There is already pushback in Congress against the federal tax credit vouchers. Some members of Congress are deeply concerned about the future implications the federal school voucher program. In April, Peter Greene reported: “Senators Mark Kelly (D-AZ) and Mazie Hirono (D-HI) and an additional 28 senators have introduced the Keep Public Funds in Public Schools Act. The act would strike IRS Code Section 25, the portion of the IRS code that was inserted to create the federal school voucher program.” On Thursday, June 11, The Plain Dealer‘s Eaton reported that Gwen Moore (D-WI) introduced a companion bill, Keep Public Dollars in Public Schools Act, in the U.S. House of Representatives. A teacher in my own school district and president of the Cleveland Heights Teachers’ Union, Karen Rego traveled to Washington, DC to participate in the press conference announcing Moore’s bill.

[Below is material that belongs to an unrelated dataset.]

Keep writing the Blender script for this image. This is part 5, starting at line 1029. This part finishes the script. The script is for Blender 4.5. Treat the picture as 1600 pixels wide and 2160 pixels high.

Moore represents Wisconsin, and Rego is a public school educator in Ohio—the two states which have the longest experience with statewide private school voucher programs. Both programs began in the 1990s as small experiments to serve poor children; today both have expanded state-wide and ballooned in cost. Now, like all the other statewide voucher programs, Wisconsin and Ohio vouchers serve primarily wealthy students. The federal tuition tax credit vouchers Kelly’s and Moore’s bills oppose are also designed to direct federal funds to wealthy families. Education Week‘s Stone, Blad and Lieberman remind readers: “The federal law doesn’t specify the size of the scholarships, and most students will be eligible—anyone from families earning up to 300% of their area’s median income, which is $510,000 in Westchester County, N.Y., on the high end and about $114,000 in Wolfe County KY., on the low end.”